3D TV without glasses on display at IFA in Germany

3D TV without glasses on display at IFA in Germany

3D TV

MUMBAI: Visitors at this year's ongoing consumer electronics event IFA in Berlin which concludes on 7 September 2005 will for the first time ever be able to experience live
content streamed in a glasses-free, three-dimensional television format.

 
Television technology firm Newsight GmbH which was formally Opticality/X3D Technologies has together with companies Grundig and 3D Image Processing (3D IP) succeeded in capturing live video and streaming it through an autostereoscopic 3D display system in real time.

In the past 3D content had been limited to post-production material. Newsight chairman and CEO Jay Bingle says, "This breakthrough will revolutionise home entertainment. We are leading the way to a new era in television - comparable to the passage from black-and-white to colour TV." Historically the IFA has always been the preferred platform to introduce
 

milestones in the development of television to a broad public: in 1967 the first colour TV, in 1983 the first stereo colour TV. And now in 2005 the
transition to live 3D TV without glasses.

 
To date, 3D content has had to go through a post-production process where it was specifically rendered for viewing without glasses.
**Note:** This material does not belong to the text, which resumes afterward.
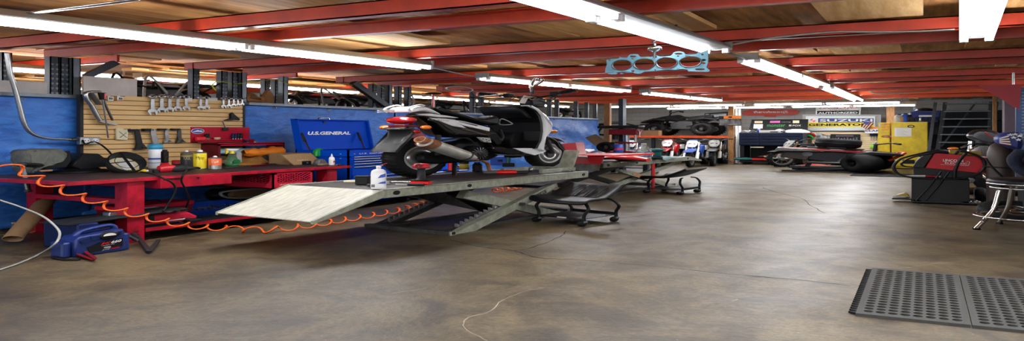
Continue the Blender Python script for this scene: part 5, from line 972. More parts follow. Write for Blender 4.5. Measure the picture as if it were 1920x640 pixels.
part(MB().prism(poly([(990, 228), (1020, 250), (1034, 285), (1014, 262)], LS), -LS-.004, -LS+.01, 'xz', bev=.002), 'fairing_groove', 'light_grey')
hk_ = (edge[3][0]-.1, edge[3][1]); part(MB().tube(crom([(hk_[0], .1, hk_[1]-.02), (hk_[0]-.05, .04, hk_[1]+.07), (hk_[0], -.03, hk_[1]-.02), (hk_[0]-.02, .03, hk_[1]-.04)], 4), .008, 6, closed=True), 'bag_hook', 'light_grey')
part(MB().tube([(S(745, 385)[0], -.12, S(745, 385)[1]), (S(772, 340)[0], -.12, S(772, 340)[1]), (S(755, 300)[0], -.12, S(755, 300)[1])], .014, 8), 'frame_tube', 'dark_grey')
c = S(1042, 312, .25)
for y in (-.25, .25): part(MB().ell((c[0], y, c[1]), (.04, .035, .032)), 'turn_signal', 'amber')
# front fork, fender
fc = Vector((1.6, 0, .285)); ft_ = S(975, 330, .05)
for y in (-.085, .085): part(MB().cyl((ft_[0], y, ft_[1]), (fc.x, y, fc.z), .024, n=12), 'fork_leg', 'dark_steel')
b = MB(); L = []
for k in range(13):
    t = math.radians(185-140*k/12); L.append([(1.6+.305*math.cos(t)+.012*math.cos(t)*e, y, .285+.305*math.sin(t)+.012*math.sin(t)*e) for y, e in ((-.075, -2), (-.06, 1), (0, 2.4), (.06, 1), (.075, -2), (.06, 0), (0, 1.4), (-.06, 0))])
b.loft(L); part(b, 'front_fender', 'black_plastic')
part(MB().tube(crom([(S(x, y, .1)[0], -.1, S(x, y, .1)[1]) for x, y in ((1010, 345), (1050, 365), (1075, 400), (1130, 440))], 4, False), [.026-.0015*k for k in range(13)], 8), 'fender_strut', 'black_plastic')
# stripped handlebar area
hb = (S(925, 150, 0)[0], S(925, 128, 0)[1]); hz = hb[1]
part(MB().prism([(hb[0]-.1, hz-.16), (hb[0]+.1, hz-.18), (hb[0]+.12, hz-.02), (hb[0], hz+.03), (hb[0]-.12, hz-.03)], -.07, .07, 'xz', bev=.025), 'headset', 'black_metal')
part(MB().tube(crom([(hb[0]-.1, -.42, hz+.1), (hb[0]-.02, -.25, hz+.06), (hb[0]+.03, 0, hz+.01), (hb[0]-.02, .25, hz+.06), (hb[0]-.1, .42, hz+.1)], 5, False), .016, 10), 'handlebar', 'black_metal')
for y in (-1, 1):
    part(MB().tube([(hb[0]-.06, y*.33, hz+.08), (hb[0]-.12, y*.47, hz+.11)], .027, 12), 'hand_grip', 'rubber'); part(MB().tube([(hb[0]+.0, y*.26, hz+.07), (hb[0]+.05, y*.32, hz+.08), (hb[0]-.03, y*.46, hz+.09)], .009, 8), 'brake_lever', 'dark_steel')
    part(MB().box(hb[0]-.05, hb[0]+.03, y*.24-.035, y*.24+.035, hz+.02, hz+.1, bev=.01), 'switch_block', 'black_plastic')
rw = random.Random(4)
for k in range(8):
    p = Vector((hb[0]-.1+.03*k, rw.uniform(-.2, .2), hz)); P = [p]
    for j in range(4): p = p+Vector((rw.uniform(-.1, .06), rw.uniform(-.1, .12), rw.uniform(-.07, .05))); P.append(p)
    part(MB().tube(crom(P, 4, False), .007, 6), 'wire', 'black_plastic' if k % 3 else 'rust')
part(MB().tube(crom([(hb[0]-.05, .3, hz+.05), (hb[0]-.15, .2, hz+.0), (hb[0]-.4, .2, hz-.03), (hb[0]-.6, .2, hz-.02)], 5, False), .012, 6), 'cable', 'black_plastic')
tgp = S(872, 135, .1); part(MB().prism([(tgp[0]-.06, tgp[1]-.07), (tgp[0]+.03, tgp[1]-.075), (tgp[0]+.09, tgp[1]+.06), (tgp[0]+.02, tgp[1]+.075)], -.105, -.1, 'xz'), 'paper_tag', 'paper')
# mirror loop at the rear, on its stalk
for (zx, zy, rx_) in ((530, 80, .16),):
    c = S(zx, zy, -.3); part(MB().tube([(c[0]+.17*math.cos(t*PI/12), .3, c[1]+.052*math.sin(t*PI/12)) for t in range(24)], .008, 6, closed=True), 'mirror_ring', 'light_grey'); part(MB().tube(crom([(c[0]+.15, .3, c[1]-.03), (c[0]+.23, .29, c[1]-.12), (hb[0]-.04, .3, hz+.08)], 4, False), .012, 8), 'mirror_stalk', 'dark_steel')
# hook strap from the light to the handlebar
tp = S(955, 35, -.0); cst = part(MB().tube([(hb[0]+.02, 0, hz+.08), (tp[0]-.06, 0, tp[1]-.13)], .008, 6), 'tie_wire', 'dark_grey')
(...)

With this new breakthrough subject matter can now be captured and transmitted in glasses-free 3D in real time. This eventually introduces an entirely new way to experience everything from sporting events to reality TV. Projected timing for the in-home experience is seen within the next few years given infrastructure and other requirements. As a first milestone, the plan is to broadcast a live sporting event in 3D during next year's football World Cup.

The innovation is based on the ability to capture 3D with a single stereo-camera 1920x1080 (HDTV) in combination with a real-time

processing operation. In the past, such 3D content was typically captured with eight or sometimes two cameras, and then it was processed for delayed off-line playback.

With this new advancement, a scene is captured live in two perspectives using a professional high-resolution stereo camera with special image processing hardware code-named Black Betty, developed by partner company 3D-IP. These two data streams are then routed through a converter chip, which synthesises multiple viewpoints from a 3D scene in real time. A total of eight stereo views are generated, combined and then played back on a modified Grundig Tharus 3D TV screen.

The Tharus, a standard flat panel TV, is converted into a 3D display by
integrating a filter, specially developed by Newsight, into the TV set. Eight pictures are shown simultaneously and projected in different directions, so that the eye of the observer perceives each of the different perspectives.